Does news about your own organisation falls under your blog’s remit? Generally most people don’t care about what’s happening internally in terms of new hires and product launches, unless that content really adds some value for the target audience. Launching a new product isn’t blog worthy, but giving insights into the process and techniques you have used along the way certainly is.

A company’s blog should showcase all the qualities its brand seeks to convey. Regularly review your content schedule to ensure it does exactly that, but don’t fall into the trap of thinking a blog posts is a press release.

Topical posts

Luckily for us, this ever-changing world represents an infinite wellspring of stories to write about. By picking up on relevant news stories or trends and applying your own business’ angle or expert critique, you can deliver useful content to the reader as regularly as you like.

To put across the right news for your blog’s audience, you’ll need to be tracking the right sources. Setting up Feedly covering relevant subjects would make a good first step – as would following some carefully chosen news sites on Twitter.

These tactics will deliver you the topics you need – but they clearly won’t get you there ahead of other news outlets. If you want to be one of the first to report on a story, you have to a) discover it, or b) be the quickest to react to the event. The latter is far easier to accomplish.

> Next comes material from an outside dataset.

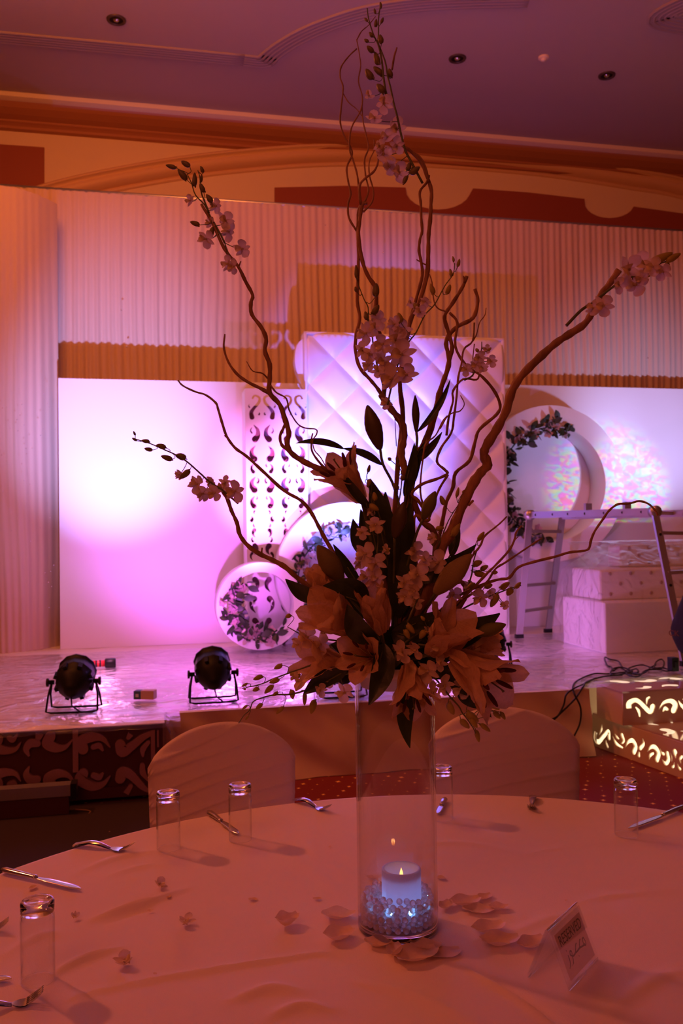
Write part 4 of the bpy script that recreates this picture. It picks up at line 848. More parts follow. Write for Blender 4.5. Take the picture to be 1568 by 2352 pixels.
lamp('POINT', 'candle_core_light', Vector((c.x, c.y, zc-.05)), None, (.35, .45, 1), .07, shadow_soft_size=.012)
for k in range(9):                                                   # the vase's own blue leds under the beads
    an = 2*PI*k/9; lamp('POINT', 'vase_led', Vector((VC.x+.057*math.cos(an), VC.y+.057*math.sin(an), ZT+.052)), None, (.12, .45, 1), .024, shadow_soft_size=.002)
# crystal beads
CRY = real_glass('bead_crystal', (1, .92, .96), 0, 1.6); CRY.node_tree.nodes['Principled BSDF'].inputs['Transmission Weight'].default_value = .72
bm = bmesh.new(); bmesh.ops.create_icosphere(bm, subdivisions=2, radius=.0064); bmesh.ops.triangulate(bm, faces=bm.faces)
me = bpy.data.meshes.new('crystal_bead'); bm.to_mesh(me); bm.free(); me.materials.append(CRY); rr = random.Random(12); nb = 0
for lay in range(6):
    zz = ZT+.0232+lay*.0094
    for r_, n in ((.066, 27), (.0535, 22)) if lay % 2 == 0 else ((.0605, 25), (.0485, 19)):
        for k in range(n):
            if lay == 5 and rr.random() < .45: continue
            an = 2*PI*(k+rr.uniform(-.12, .12)+.5*lay)/n; p = Vector((VC.x+(r_+rr.uniform(-.0012, .0012))*math.cos(an), VC.y+(r_+rr.uniform(-.0012, .0012))*math.sin(an), zz+rr.uniform(-.0012, .0012)))
            if (p-c).xy.length < CR+.0066: continue
            tag(obj('crystal_bead', me, None, Matrix.Translation(p) @ Matrix.Rotation(rr.uniform(0, 6), 4, (rr.random(), rr.random(), 1))), 'small clear faceted bead heaped round the candle in the vase', 'bead', 'crystal beads in the vase'); nb += 1
# ------------------------------------------------------------------ bouquet
FOAM = mat('floral_foam', (.03, .05, .025), .95, bump=.5, scale=150)
t = thing('foam_dish', (VC.x, VC.y, ZV), 'shallow dish of dark floral foam set in the vase mouth', 'dish')
MB().lathe([(1e-4, ZV-.028), (.066, ZV-.026), (.0725, ZV-.004), (.082, ZV+.002), (.084, ZV+.018), (.081, ZV+.018), (.078, ZV+.005), (1e-4, ZV+.004)], 40, Mv).build('dish', LEATHER, t)
MB().lathe([(.066, ZV+.0055), (.068, ZV+.03), (.055, ZV+.062), (.03, ZV+.085), (1e-4, ZV+.092)], 24, Mv).build('foam', FOAM, t)
s_ = D0/FPX                                                          # metres per pixel at the bouquet
def Q(x, y, d=0): return P(x, y, D0+d)
def branch(lab, lines, d0=0, d1=0, grp='curly willow branches'):
    """lines: [(pixel points, half width at start px, at end px, [depth offset start, end])]; the first is the main stem"""
    root = None
    for k, ln in enumerate(lines):
        pts, w0, w1 = ln[:3]; da, db = ln[3] if len(ln) > 3 else (d0, d1); n = len(pts)
        c = [Q(x, y, da+(db-da)*i/(n-1)) for i, (x, y) in enumerate(pts)]; sm = spl(c, 4); N_ = len(sm)
        rad = [s_*(w0+(w1-w0)*i/(N_-1))*(1+.10*math.sin(i*1.9+k)+.06*math.sin(i*.7)) for i in range(N_)]
        if root is None: root = thing('willow_branch', c[0], lab, 'branch', grp)
        MB().tube(sm, rad, 8).build('main_stem' if k == 0 else 'twig', BARK, root)
    return root
branch('willow branch rising left with an S bend to the upper left orchid spray', [
  ([(895, 1390), (870, 1280), (850, 1190), (835, 1153), (822, 1134), (791, 1115), (768, 1091), (726, 1074), (688, 1055), (665, 1036), (659, 1015), (663, 994), (653, 959), (642, 929), (619, 902), (619, 870), (619, 837), (608, 806), (611, 779), (600, 752), (578, 722), (576, 695), (580, 678), (564, 647), (546, 611), (515, 571), (488, 513), (462, 469)], 8, 3.2, (0, -.05)),
  ([(665, 1036), (647, 1022), (643, 1002), (650, 985), (657, 968)], 4, 3, (-.01, -.01)), ([(622, 906), (600, 893), (570, 878), (545, 860), (525, 833), (514, 800), (516, 768)], 4.5, 2, (-.02, .03)),
  ([(619, 875), (603, 858), (580, 852), (566, 830)], 2, .9, (-.02, -.06)), ([(621, 885), (635, 902), (657, 915), (664, 942), (682, 972), (700, 983), (725, 986), (727, 997), (718, 1012), (722, 1034), (737, 1052), (752, 1080)], 2, 1.2, (-.03, -.03)),
  ([(752, 1082), (730, 1058), (716, 1035), (715, 1010), (718, 995)], 3, 1.6, (-.02, -.03)), ([(548, 612), (553, 600)], 1.8, 1.2, (-.04, -.04))], 0, 0)
branch('long smooth willow branch leaning far left over the white board', [([(890, 1440), (830, 1362), (807, 1320), (784, 1295), (765, 1268), (745, 1235), (732, 1210), (713, 1175), (690, 1149), (651, 1126), (602, 1081), (566, 1048), (540, 1029), (521, 1003), (511, 975), (501, 941), (495, 925), (472, 907), (449, 900), (420, 886), (409, 874)], 5.5, 2, (-.03, .08)),
  ([(521, 1005), (515, 1000)], 2, 1.4, (.06, .06))])
branch('lowest left willow branch ending under the left orchid spray', [([(870, 1480), (800, 1420), (740, 1368), (706, 1344), (680, 1325), (654, 1302), (625, 1286), (592, 1270), (566, 1250), (550, 1227), (544, 1201), (531, 1172), (522, 1146), (510, 1128)], 6.5, 4, (-.05, -.05)), ([(600, 1272), (602, 1258)], 2.2, 1.6, (-.05, -.05))])
branch('thick curving willow branch rising from the centre into twin tall shoots', [
  ([(905, 1460), (925, 1330), (938, 1230), (940, 1150), (937, 1100), (933, 1089), (925, 1062), (921, 1036), (926, 1013), (927, 986), (916, 962), (898, 940), (882, 918), (874, 905)], 10, 8, (.02, .02)),
  ([(878, 912), (868, 894), (849, 871), (826, 844), (816, 806), (818, 768), (826, 730), (820, 691), (822, 634), (823, 576), (821, 531), (823, 485), (830, 470)], 4.5, 3.6, (.02, .02)),
  ([(880, 912), (884, 870), (880, 820), (872, 772), (864, 749), (860, 728), (864, 684), (860, 657), (845, 634), (832, 600), (823, 545), (826, 505), (832, 470), (843, 467)], 6, 4.2, (.03, .01)),
  ([(819, 531), (801, 500), (799, 469), (805, 446), (799, 415), (796, 384), (808, 357), (805, 339), (790, 312), (781, 281), (783, 250), (787, 214), (787, 196), (781, 178), (783, 154), (801, 129), (819, 112)], 2.6, 1.6, (.02, .04)),
  ([(826, 460), (823, 424), (819, 397), (810, 366), (803, 345), (803, 312), (810, 286), (828, 254), (832, 223), (823, 187), (828, 152), (825, 125), (819, 92)], 2.4, 1.3, (.02, .01)),
  ([(828, 470), (825, 429), (837, 411), (859, 393), (868, 370), (866, 348), (858, 330)], 3.2, 1.8, (.01, 0)), ([(837, 464), (846, 437), (839, 402), (837, 366), (846, 339), (839, 304), (832, 268), (832, 223)], 2.4, 1.4, (.01, .02)),
  ([(834, 487), (854, 464), (857, 437), (848, 402), (848, 370), (859, 344), (858, 320)], 2.2, 1.2, (.01, .02)), ([(787, 214), (800, 235), (818, 250), (832, 268)], 1.5, 1, (.04, .02)), ([(819, 92), (830, 72), (846, 58), (862, 38)], 1.4, .9, (.01, 0)),
  ([(900, 160), (905, 130), (911, 110)], 2.4, 2, (0, .02)), ([(898, 945), (915, 962), (921, 985), (925, 1010)], 1.4, .9, (-.01, -.01)), ([(892, 925), (905, 950), (908, 990), (910, 1025)], 1.2, .9, (-.02, 0))])
branch('pair of tall parallel willow shoots right of the tallest spray', [
  ([(900, 1400), (905, 1200), (915, 1050), (925, 960), (918, 880), (928, 810), (937, 762), (944, 730), (960, 699), (980, 634), (983, 576), (984, 538), (988, 500), (989, 469), (990, 437), (979, 402), (966, 372), (946, 350), (928, 338)], 6.5, 4, (.06, -.01)),
  ([(940, 745), (948, 712), (956, 684), (969, 634), (967, 603), (962, 576), (964, 550), (969, 531), (967, 500), (966, 469), (964, 440), (979, 420), (985, 402)], 4.2, 2.8, (.04, .0)), ([(985, 418), (977, 385), (968, 365), (954, 352)], 2.8, 1.8, (0, 0)),
  ([(967, 603), (956, 596)], 1.6, 1.2, (.03, .03)), ([(967, 603), (983, 611)], 1.8, 1.4, (.03, .02))])
branch('forked willow branch with two blunt antler-like tips right of centre', [
  ([(925, 1460), (935, 1300), (938, 1180), (944, 1110), (952, 1074), (972, 1030), (990, 985), (1002, 940), (1013, 890), (1027, 850), (1031, 822), (1024, 790), (1032, 768), (1052, 749), (1086, 730), (1097, 691), (1090, 664)], 9, 4, (.03, .03)),
  ([(1031, 828), (1038, 800), (1030, 765), (1021, 735), (1024, 718), (1040, 695), (1063, 657), (1072, 634)], 5, 4.2, (.03, 0)), ([(1066, 648), (1064, 634)], 2.6, 1.8, (0, 0)),
  ([(948, 1040), (967, 1028), (985, 985), (1000, 940), (1006, 905), (1015, 885)], 6, 5, (.02, .03)), ([(960, 1060), (980, 1020), (985, 990), (994, 950)], 5, 4, (.01, .02)), ([(1022, 715), (1005, 708), (996, 690), (992, 650), (986, 630)], 1.8, 1.2, (0, -.02)),
  ([(1032, 718), (1050, 742), (1045, 795), (1071, 841), (1101, 860), (1132, 894), (1148, 929), (1140, 952), (1101, 986), (1090, 1017), (1078, 1058), (1046, 1086), (1040, 1119), (1025, 1153), (1017, 1191), (1006, 1245), (990, 1320)], 3, 5, (.01, .05))])
branch('thin crinkled willow branch with a loop, just left of the thick right branch', [
  ([(960, 1420), (955, 1300), (950, 1190), (975, 1195), (985, 1190), (960, 1150), (945, 1135), (967, 1113), (1006, 1099), (1027, 1088), (1020, 1078), (1003, 1060), (1013, 1028), (1036, 994), (1042, 959), (1048, 913), (1052, 867), (1059, 837), (1065, 802), (1085, 783), (1089, 741)], 4.5, 2, (-.03, -.01)),
  ([(1086, 783), (1094, 768), (1101, 741), (1113, 724), (1116, 707)], 1.5, 1, (-.01, -.02)), ([(1089, 790), (1085, 830), (1086, 865)], 1.3, 1, (-.01, -.01)), ([(1025, 1000), (1030, 960), (1040, 921), (1040, 898), (1063, 871), (1094, 872), (1101, 858)], 3, 2, (-.03, -.01)),
  ([(1010, 985), (1025, 959), (1040, 948), (1056, 944), (1066, 928), (1057, 908)], 2, 1, (-.03, -.04)), ([(978, 1180), (965, 1130), (970, 1060), (978, 1020), (1000, 1000), (1015, 970), (1026, 955)], 2.4, 1.6, (-.02, -.02)), ([(1029, 1090), (1010, 1120), (998, 1150), (985, 1190)], 2.6, 3, (-.03, -.02))])
branch('thickest willow branch sweeping to the upper right corner', [
  ([(940, 1480), (990, 1340), (1013, 1262), (1036, 1222), (1059, 1168), (1086, 1111), (1105, 1084), (1119, 1068), (1111, 1045), (1117, 1024), (1141, 985), (1163, 941), (1174, 901), (1196, 865), (1235, 825), (1275, 789), (1308, 767), (1342, 744), (1362, 713), (1380, 677), (1402, 648), (1421, 620)], 13, 6.5, (-.04, -.16)),
  ([(1076, 1160), (1086, 1150)], 3, 2.4, (-.07, -.08)), ([(1275, 789), (1277, 780)], 2, 1.6, (-.12, -.12))])
branch('slim willow branch arching far right over the ladder', [([(900, 1490), (990, 1420), (1050, 1370), (1110, 1342), (1145, 1331), (1169, 1327), (1190, 1303), (1228, 1290), (1273, 1279), (1306, 1269), (1333, 1266), (1351, 1261), (1357, 1240), (1366, 1219), (1384, 1193), (1399, 1172), (1419, 1158), (1443, 1157), (1467, 1151), (1488, 1157), (1502, 1170), (1510, 1184)], 3.6, 2, (-.06, -.14))])
branch('short bare willow twig pointing up right beside the quilted panel', [([(930, 1470), (1000, 1370), (1050, 1320), (1087, 1273), (1103, 1253), (1112, 1232), (1137, 1211), (1150, 1200), (1164, 1186)], 3.4, 1.6, (-.04, -.06)), ([(1087, 1272), (1090, 1256), (1096, 1240)], 1.6, 1, (-.05, -.05))])
branch('dark forked willow twig ending below the plinth ladder foot', [([(940, 1480), (1030, 1400), (1078, 1359), (1120, 1315), (1135, 1301), (1168, 1265), (1181, 1240), (1185, 1223), (1198, 1207)], 3.6, 2, (-.08, -.1)), ([(1179, 1243), (1190, 1232)], 1.6, 1, (-.1, -.1)),
  ([(1060, 1380), (1114, 1341), (1137, 1307), (1160, 1292), (1200, 1265), (1230, 1245), (1245, 1236)], 3, 1.6, (-.08, -.06))])
branch('thick curled stub of willow low on the right side', [([(990, 1480), (1050, 1400), (1068, 1370), (1068, 1348), (1058, 1336), (1046, 1338)], 7, 5, (-.02, -.02))])
branch('stout upright willow stub in the centre of the bouquet', [([(930, 1430), (990, 1330), (1000, 1270), (995, 1220), (971, 1199), (952, 1160), (940, 1130)], 8, 7.5, (.0, .02))])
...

Whilst you need to keep an eye out for interesting stories concerning every type of organisation from the tiniest start-ups to global corporations, it’s the big players in your field that will likely occupy the majority of your reporting time. For instance, our digital marketing blog regularly covers news from the likes of Twitter, Google and Facebook – not because we’re biased in their favour, but because their updates impact the greatest number of people. Identify the equivalent organisations in your field and start watching their company blogs like a hawk.

When writing news articles on external events, you should always carefully consider whether or not the subject is suitable for your blog. Use tentative language as needed to avoid making potentially libellous claims, and strive always to make your content as original as possible, without muddying the message of the story.

Work with PR reps

You can significantly increase the amount of ideas and information funnelled in your direction by contacting PR representatives from relevant organisations and asking them to add you to their mailing list. We would urge you not to receive press releases at your normal email address – if you do so you may soon find your inbox swamped.

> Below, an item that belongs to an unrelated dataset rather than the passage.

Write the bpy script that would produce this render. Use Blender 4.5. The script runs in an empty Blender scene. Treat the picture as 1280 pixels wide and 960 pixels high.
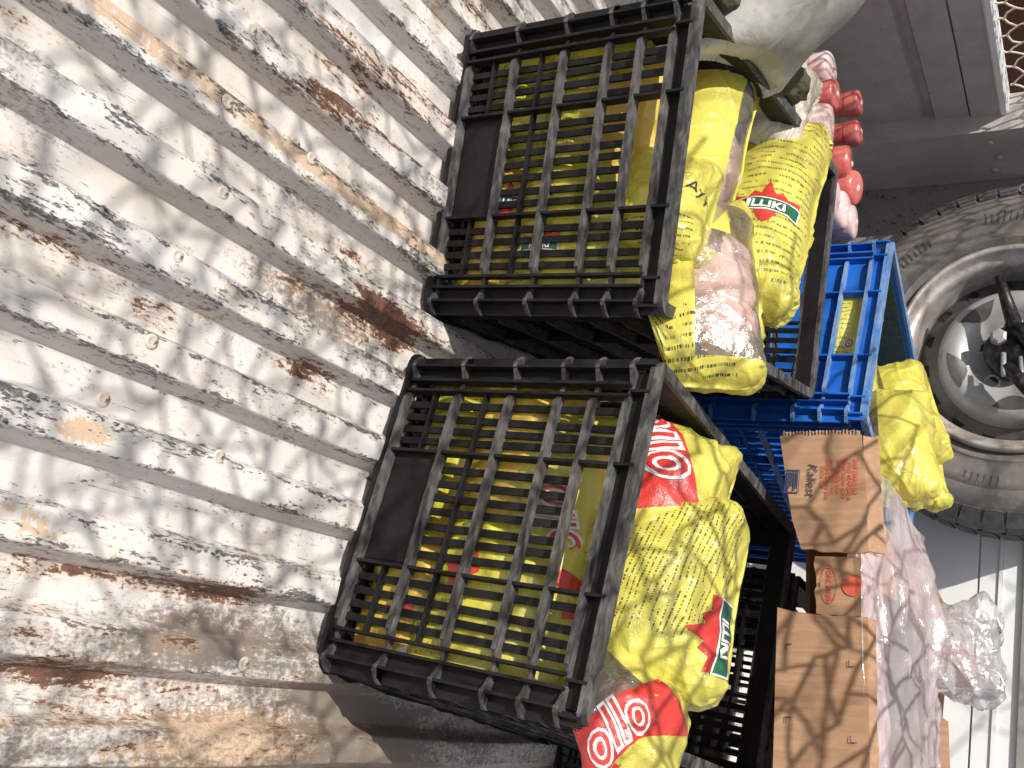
import bpy, bmesh, math, random
import numpy as np
from mathutils import Vector, Matrix, Euler, noise as mnoise
random.seed(7); rng = np.random.RandomState(7)
S = bpy.context.scene
col = S.collection
rad = math.radians

# ------------------------------------------------------------------ camera, world, sun, exposure
F = 1200.0; H = 0.755                                    # focal length in px of a 1280 wide picture, eye height above the bed
AX = np.array([[0.94851973, -0.18119476, -0.25976679], [0.31626356, 0.49794688, 0.80748143], [0.01696134, 0.84806684, -0.52961774]])
def wp(x, y, Y):                                         # photograph point at forward distance Y -> place in the truck bed
    d = AX @ np.array([y - 480.0, x - 640.0, F]); return np.array([0, 0, H]) + d * (Y / d[1])
cd = bpy.data.cameras.new('camera'); cam = bpy.data.objects.new('camera', cd); col.objects.link(cam)
up_, rt_, fw_ = AX[:, 1], AX[:, 0], AX[:, 2]
m = Matrix.Identity(4)
for i in range(3):
    m[i][0] = up_[i]; m[i][1] = -rt_[i]; m[i][2] = -fw_[i]
m[2][3] = H
cam.matrix_world = m
cd.sensor_width = 36; cd.lens = 36 * F / 1280; cd.clip_start = 0.02; cd.clip_end = 500
S.camera = cam
SUN_EL, SUN_AZ = rad(47), rad(31)                        # sun behind the left shoulder
sd = np.array([math.sin(SUN_AZ) * math.cos(SUN_EL), math.cos(SUN_AZ) * math.cos(SUN_EL), -math.sin(SUN_EL)])  # travel direction
W = bpy.data.worlds.new('World'); S.world = W; W.use_nodes = True
nt = W.node_tree; bg = nt.nodes['Background']; sky = nt.nodes.new('ShaderNodeTexSky')
sky.sky_type = 'NISHITA'; sky.sun_disc = False; sky.sun_elevation = SUN_EL; sky.sun_rotation = math.pi + SUN_AZ
sky.air_density = 1.0; sky.dust_density = 2.0
hs_ = nt.nodes.new('ShaderNodeHueSaturation'); hs_.inputs['Saturation'].default_value = 0.45
nt.links.new(sky.outputs[0], hs_.inputs['Color']); nt.links.new(hs_.outputs[0], bg.inputs[0]); bg.inputs[1].default_value = 0.12
sl = bpy.data.lights.new('sun', 'SUN'); sl.energy = 4.5; sl.angle = rad(0.53); sl.color = (1, 0.955, 0.88)
so = bpy.data.objects.new('sun', sl); col.objects.link(so)
so.rotation_mode = 'QUATERNION'; so.rotation_quaternion = Vector(sd).to_track_quat('-Z', 'Y')
S.view_settings.view_transform = 'Standard'; S.view_settings.look = 'None'; S.view_settings.exposure = 0.16
S.cycles.max_bounces = 8; S.cycles.transparent_max_bounces = 16

# ------------------------------------------------------------------ helpers
def tag(o, label=None, cat=None, group=None, kind=None):
    if label: o['label'] = label
    if cat: o['category'] = cat
    if group: o['group'] = group
    if kind: o['kind'] = kind
    return o
def empty(name, loc=(0, 0, 0), rot=(0, 0, 0)):
    o = bpy.data.objects.new(name, None); col.objects.link(o); o.location = loc; o.rotation_euler = rot; o.empty_display_size = .05
    return o
def mesh(name, vs, fs, mats=(), smooth=False, uv=None):
    me = bpy.data.meshes.new(name); me.from_pydata([tuple(v) for v in vs], [], [tuple(f) for f in fs]); me.update()
    for mt in (mats if isinstance(mats, (list, tuple)) else [mats]): me.materials.append(mt)
    if smooth: me.polygons.foreach_set('use_smooth', [True] * len(me.polygons))
    return me
def obj(name, me, parent=None, loc=(0, 0, 0), rot=(0, 0, 0)):
    o = bpy.data.objects.new(name, me); col.objects.link(o); o.parent = parent; o.location = loc; o.rotation_euler = rot
    return o
def box_vf(x0, x1, y0, y1, z0, z1):
    v = [(x, y, z) for z in (z0, z1) for y in (y0, y1) for x in (x0, x1)]
    return v, [(0, 2, 3, 1), (4, 5, 7, 6), (0, 1, 5, 4), (2, 6, 7, 3), (0, 4, 6, 2), (1, 3, 7, 5)]
class MB:
    def __init__(s): s.v = []; s.f = []
    def add(s, v, f):
        n = len(s.v); s.v += [tuple(p) for p in v]; s.f += [tuple(i + n for i in q) for q in f]; return s
    def box(s, *a): return s.add(*box_vf(*a))
    def prism(s, pts, z0, z1):                            # outline in x,y extruded in z
        n = len(pts)
        v = [(p[0], p[1], z0) for p in pts] + [(p[0], p[1], z1) for p in pts]
        f = [tuple(range(n))[::-1], tuple(range(n, 2 * n))] + [(i, (i + 1) % n, n + (i + 1) % n, n + i) for i in range(n)]
        return s.add(v, f)
    def tube(s, pts, r, k=5, close=True):
        pts = [Vector(p) for p in pts]; V = []; Fc = []
        for i, p in enumerate(pts):
            t = (pts[min(i + 1, len(pts) - 1)] - pts[max(i - 1, 0)]).normalized()
            a = t.orthogonal().normalized() if i == 0 else (a - t * a.dot(t)).normalized()
            b = t.cross(a)
            rr = r[i] if hasattr(r, '__len__') else r
            for j in range(k):
                w = 2 * math.pi * j / k; V.append(p + (a * math.cos(w) + b * math.sin(w)) * rr)
        for i in range(len(pts) - 1):
            for j in range(k): Fc.append((i * k + j, i * k + (j + 1) % k, (i + 1) * k + (j + 1) % k, (i + 1) * k + j))
        if close: Fc += [tuple(range(k))[::-1], tuple(range((len(pts) - 1) * k, len(pts) * k))]
        return s.add(V, Fc)
    def lathe(s, prof, n=64, a0=0, closed=False):         # profile (r, y) turned about the y axis
        V = []; Fc = []; k = len(prof)
        for i in range(n):
            w = 2 * math.pi * i / n
            for r, y in prof: V.append((r * math.cos(w), y, r * math.sin(w)))
        for i in range(n):
            for j in range(k - 1 + closed):
                a, b = i * k + j, i * k + (j + 1) % k; c, d = ((i + 1) % n) * k + (j + 1) % k, ((i + 1) % n) * k + j
                Fc.append((a, b, c, d))
        return s.add(V, Fc)
    def me(s, name, mat, smooth=False): return mesh(name, s.v, s.f, mat, smooth)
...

Press releases and related opportunities are a handy recourse for plugging the gaps in your content schedule. We suggest skimming your inbox for real pearls at the start of the day, before making a second pass later on, if you’re struggling. Earning Brownie points from PRs can help get you first dibs on big news stories as and when they occur, so try to be willing to do the odd favour.

All that being said, we must emphasise that you should not rely on PRs as your sole source of inspiration for stories – doing so could limit the scope of your blog to overwhelmingly positive stories about a selection of companies and subjects.

Broaden the discussion

No blog manager is an island. You can get so far through the power of your own invention alone, but you’ll only see the best results when you start adding other brains into the process.

Make it known amongst your colleagues, that you’re on the lookout for new topics to write about on the company blog. Some won’t respond, but you may be surprised at the amount of people who jump at the chance to apply their minds to the novel creative task of dreaming up articles.

Then there’s that whole vociferous cohort of social connections you have online too. Contacts and strangers alike on social media and forums can be a tremendous asset in both the planning and the creation of content for your blog.

Don’t plainly post a request for article ideas. Instead, explain the type of blog you represent and ask what type of content people would like to see more of. Let their feedback spark your own creativity.

Gather opinion

A very quick and easy way to create new content for your site is to source a range of ideas from different people and organisations on a topical theme.

Take the topic, “What do SME owners think about the EU referendum?” for example. Just post a question like that on Twitter and we can all but guarantee you will receive a healthy (and probably colourful) batch of responses – some from businesses who can benefit from getting their name mentioned on your blog, and others from individuals who simply want to express their opinions.

When you have received enough responses to your question, you can tidily compose the quotes gathered into an article – and what’s more, your respondents will probably share the finished thing with their contacts.

Influencer opinion

A variation on the above technique is not identify a number of influencers on a topic, using tools like Klout of Klear, and then asking them for a one or two paragraph answer/opinion on a topic or questions. This can then easily be crafted into a great blog post. Also, as you notify the users you have published the content, they are likely to share to their social audiences.